Adventskalender im Foyer: Das 2. Fensterchen

Today in the Rangfoyer on the right: ‘Mozart for violin and piano’
with Maïlis Bonnefous and Maxime Perrin
5:00 p.m. / Rang-Foyer rechts
Duration: approx. 25 minutes / Free admission


This afternoon in the Rangfoyer, you can experience two young French artists, our former violin academy student Maïlis Bonnefous and our solo repetiteur Maxime Perrin at the grand piano, who will play some Christmas carols for you, along with Wolfgang Amadeus Mozart's Sonata for Violin and Piano in F major, K. 376. The piano and violin communicate with each other lightly and gracefully, as equal musical partners in the movement. This is because the composer shifted his aesthetic premises from the accompanied solo movement to a balance of both instruments. This sonata was part of a cycle of six works that Mozart dedicated to his student Josepha Auernhammer. An unknown critic praised the wealth of ‘new ideas and traces of great musical genius (...) In addition, the accompaniment of the violin with the piano part is so skilfully combined that both instruments are maintained in constant attention’. Today, look forward to this musical dialogue between Maïlis Bonnefous and Maxim Perrin.

Born in 1992, the young French violinist Maïlis Bonnefous initially completed her musical training at the Toulouse Conservatory in 2011 before moving on to the Berlin University of the Arts and then to the Leipzig University of Music for her master's degree. Alongside her studies, she was the section leader of the second violins in the French Youth Orchestra from 2009 to 2013, was an academy musician with the Orchestre national du Capitole de Toulouse in 2011, played in the Gustav Mahler Youth Orchestra from 2013 to 2015, and was an academy musician in the orchestra of the Deutsche Oper Berlin between 2015 and 2017. She regularly performs in concerts of the Karajan Academy of the Berliner Philharmoniker and was a scholarship holder of the Balthasar Neumann Ensemble between 2018 and 2020. She is the winner of numerous competitions.
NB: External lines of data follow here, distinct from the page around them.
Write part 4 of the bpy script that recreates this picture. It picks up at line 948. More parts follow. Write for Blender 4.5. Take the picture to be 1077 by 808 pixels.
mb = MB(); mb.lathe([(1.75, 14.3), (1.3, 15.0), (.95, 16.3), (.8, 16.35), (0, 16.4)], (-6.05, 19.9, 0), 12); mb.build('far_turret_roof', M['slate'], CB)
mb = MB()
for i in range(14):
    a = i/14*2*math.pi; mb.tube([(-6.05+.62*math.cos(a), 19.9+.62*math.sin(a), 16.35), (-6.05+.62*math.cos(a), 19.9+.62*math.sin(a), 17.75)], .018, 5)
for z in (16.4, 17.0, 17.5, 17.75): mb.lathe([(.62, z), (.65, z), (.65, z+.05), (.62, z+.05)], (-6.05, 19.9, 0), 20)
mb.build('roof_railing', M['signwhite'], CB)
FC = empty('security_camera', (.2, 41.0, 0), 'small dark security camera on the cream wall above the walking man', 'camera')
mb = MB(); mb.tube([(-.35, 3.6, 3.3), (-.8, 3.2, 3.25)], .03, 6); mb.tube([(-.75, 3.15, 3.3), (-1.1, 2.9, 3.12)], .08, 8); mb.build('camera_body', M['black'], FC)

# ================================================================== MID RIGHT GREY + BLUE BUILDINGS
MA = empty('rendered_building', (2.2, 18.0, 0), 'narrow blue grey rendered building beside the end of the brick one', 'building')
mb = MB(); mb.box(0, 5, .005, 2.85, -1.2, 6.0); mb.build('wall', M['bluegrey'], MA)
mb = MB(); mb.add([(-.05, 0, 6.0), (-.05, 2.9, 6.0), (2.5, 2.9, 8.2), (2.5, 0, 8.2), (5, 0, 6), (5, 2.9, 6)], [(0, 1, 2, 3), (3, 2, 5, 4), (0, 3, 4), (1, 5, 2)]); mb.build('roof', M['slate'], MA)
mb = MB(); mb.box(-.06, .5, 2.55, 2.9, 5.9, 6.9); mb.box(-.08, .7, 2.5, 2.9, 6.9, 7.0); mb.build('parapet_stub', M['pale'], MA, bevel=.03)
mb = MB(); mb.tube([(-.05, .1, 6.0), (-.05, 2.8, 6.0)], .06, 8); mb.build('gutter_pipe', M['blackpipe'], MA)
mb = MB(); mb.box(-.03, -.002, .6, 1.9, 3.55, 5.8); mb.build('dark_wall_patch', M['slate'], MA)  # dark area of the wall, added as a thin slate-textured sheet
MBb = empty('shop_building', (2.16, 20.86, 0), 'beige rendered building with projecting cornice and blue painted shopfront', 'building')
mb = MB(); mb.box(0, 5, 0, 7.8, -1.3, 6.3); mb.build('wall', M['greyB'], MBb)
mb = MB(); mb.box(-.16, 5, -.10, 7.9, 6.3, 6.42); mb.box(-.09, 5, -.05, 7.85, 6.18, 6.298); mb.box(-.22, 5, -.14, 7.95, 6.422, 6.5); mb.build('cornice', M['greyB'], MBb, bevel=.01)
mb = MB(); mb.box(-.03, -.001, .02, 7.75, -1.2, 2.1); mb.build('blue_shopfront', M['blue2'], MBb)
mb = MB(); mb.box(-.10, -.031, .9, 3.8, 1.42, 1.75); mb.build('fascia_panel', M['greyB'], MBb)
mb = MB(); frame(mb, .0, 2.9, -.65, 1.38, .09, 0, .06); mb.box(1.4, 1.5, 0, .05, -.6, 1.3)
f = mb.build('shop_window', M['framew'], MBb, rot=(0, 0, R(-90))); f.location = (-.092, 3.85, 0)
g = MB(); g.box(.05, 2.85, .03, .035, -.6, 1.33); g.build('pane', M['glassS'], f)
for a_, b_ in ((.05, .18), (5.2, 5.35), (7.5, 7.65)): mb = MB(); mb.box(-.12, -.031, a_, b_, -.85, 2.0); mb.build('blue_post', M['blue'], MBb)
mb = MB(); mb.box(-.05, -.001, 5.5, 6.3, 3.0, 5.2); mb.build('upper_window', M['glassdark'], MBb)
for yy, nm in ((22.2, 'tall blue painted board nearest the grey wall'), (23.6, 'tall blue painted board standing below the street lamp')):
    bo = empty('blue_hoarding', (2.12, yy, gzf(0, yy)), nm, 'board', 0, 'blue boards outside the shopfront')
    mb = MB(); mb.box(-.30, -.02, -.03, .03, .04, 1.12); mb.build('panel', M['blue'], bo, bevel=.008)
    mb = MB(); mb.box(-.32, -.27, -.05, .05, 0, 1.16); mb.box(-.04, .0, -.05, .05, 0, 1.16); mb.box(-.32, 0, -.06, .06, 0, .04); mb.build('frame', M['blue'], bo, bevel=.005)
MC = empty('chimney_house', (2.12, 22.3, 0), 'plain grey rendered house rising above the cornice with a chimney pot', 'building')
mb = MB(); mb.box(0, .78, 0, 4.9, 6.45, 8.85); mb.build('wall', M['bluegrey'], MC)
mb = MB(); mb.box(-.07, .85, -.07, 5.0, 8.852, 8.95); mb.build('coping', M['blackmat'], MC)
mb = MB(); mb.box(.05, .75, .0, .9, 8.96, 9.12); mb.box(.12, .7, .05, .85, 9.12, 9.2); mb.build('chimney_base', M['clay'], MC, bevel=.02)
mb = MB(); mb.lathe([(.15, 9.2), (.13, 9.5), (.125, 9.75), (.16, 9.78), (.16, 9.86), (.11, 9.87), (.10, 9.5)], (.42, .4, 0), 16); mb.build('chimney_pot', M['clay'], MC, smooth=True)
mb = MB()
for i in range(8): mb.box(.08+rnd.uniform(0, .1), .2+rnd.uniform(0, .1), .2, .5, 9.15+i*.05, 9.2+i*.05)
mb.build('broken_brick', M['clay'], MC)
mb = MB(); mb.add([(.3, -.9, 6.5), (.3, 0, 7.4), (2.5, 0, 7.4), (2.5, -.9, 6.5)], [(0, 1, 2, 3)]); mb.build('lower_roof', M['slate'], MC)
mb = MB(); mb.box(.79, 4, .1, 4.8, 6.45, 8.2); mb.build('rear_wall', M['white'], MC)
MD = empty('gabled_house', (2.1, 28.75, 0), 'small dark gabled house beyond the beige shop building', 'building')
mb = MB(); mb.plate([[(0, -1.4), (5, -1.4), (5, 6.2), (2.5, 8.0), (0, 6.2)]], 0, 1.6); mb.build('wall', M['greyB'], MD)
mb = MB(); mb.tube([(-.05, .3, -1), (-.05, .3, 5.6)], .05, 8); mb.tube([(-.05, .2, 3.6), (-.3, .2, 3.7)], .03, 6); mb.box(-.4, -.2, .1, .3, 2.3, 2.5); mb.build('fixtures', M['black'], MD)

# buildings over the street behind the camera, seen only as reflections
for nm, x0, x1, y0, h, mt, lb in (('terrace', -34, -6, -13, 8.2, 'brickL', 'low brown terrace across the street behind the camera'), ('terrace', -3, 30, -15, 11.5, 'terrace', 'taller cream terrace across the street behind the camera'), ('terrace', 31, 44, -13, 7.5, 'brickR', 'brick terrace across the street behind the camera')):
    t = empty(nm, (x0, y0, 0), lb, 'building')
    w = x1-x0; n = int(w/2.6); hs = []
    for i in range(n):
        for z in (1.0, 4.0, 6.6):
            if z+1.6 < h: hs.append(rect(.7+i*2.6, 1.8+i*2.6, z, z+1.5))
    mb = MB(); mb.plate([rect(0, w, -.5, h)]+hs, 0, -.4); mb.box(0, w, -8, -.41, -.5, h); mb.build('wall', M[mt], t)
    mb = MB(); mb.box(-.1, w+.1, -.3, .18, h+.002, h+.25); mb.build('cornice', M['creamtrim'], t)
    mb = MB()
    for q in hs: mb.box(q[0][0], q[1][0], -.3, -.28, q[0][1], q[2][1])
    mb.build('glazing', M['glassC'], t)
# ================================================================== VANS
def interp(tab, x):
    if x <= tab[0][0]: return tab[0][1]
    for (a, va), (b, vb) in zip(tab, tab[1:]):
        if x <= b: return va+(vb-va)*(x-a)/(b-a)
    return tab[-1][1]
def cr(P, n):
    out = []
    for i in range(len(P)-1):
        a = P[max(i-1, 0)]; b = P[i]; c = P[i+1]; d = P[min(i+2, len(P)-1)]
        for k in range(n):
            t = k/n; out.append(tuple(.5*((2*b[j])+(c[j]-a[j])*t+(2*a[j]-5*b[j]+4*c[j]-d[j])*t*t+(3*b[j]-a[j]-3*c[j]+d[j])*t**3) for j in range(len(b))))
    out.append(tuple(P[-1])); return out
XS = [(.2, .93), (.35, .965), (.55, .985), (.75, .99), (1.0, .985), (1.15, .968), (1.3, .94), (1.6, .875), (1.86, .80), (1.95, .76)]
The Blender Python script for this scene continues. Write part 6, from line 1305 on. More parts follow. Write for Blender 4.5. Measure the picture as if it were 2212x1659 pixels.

The French pianist Maxime Perrin (1988) has been an accompanist at the Deutsche Oper Berlin since 2020. His piano studies initially took him to the University of Music and Theatre in Leipzig to study with Prof. Markus Tomas (piano) and Prof. Phillip Moll (song interpretation), and then to the University of Music in Hanover. He attended numerous masterclasses, including with Emmanuel Ax, Andrzej Jasinski, Alexandre Tharaud and Philippe Cassard. During the course of his career, he has performed as a soloist, chamber musician and song accompanist in Germany, France, Austria and Switzerland. In 2013, he was awarded a scholarship by the Richard Wagner Association of Hannover and accepted as a pianist into the Junge Deutsche Philharmonie. With this orchestra, he has already performed at the Berlin Philharmonie and the Alte Oper Frankfurt.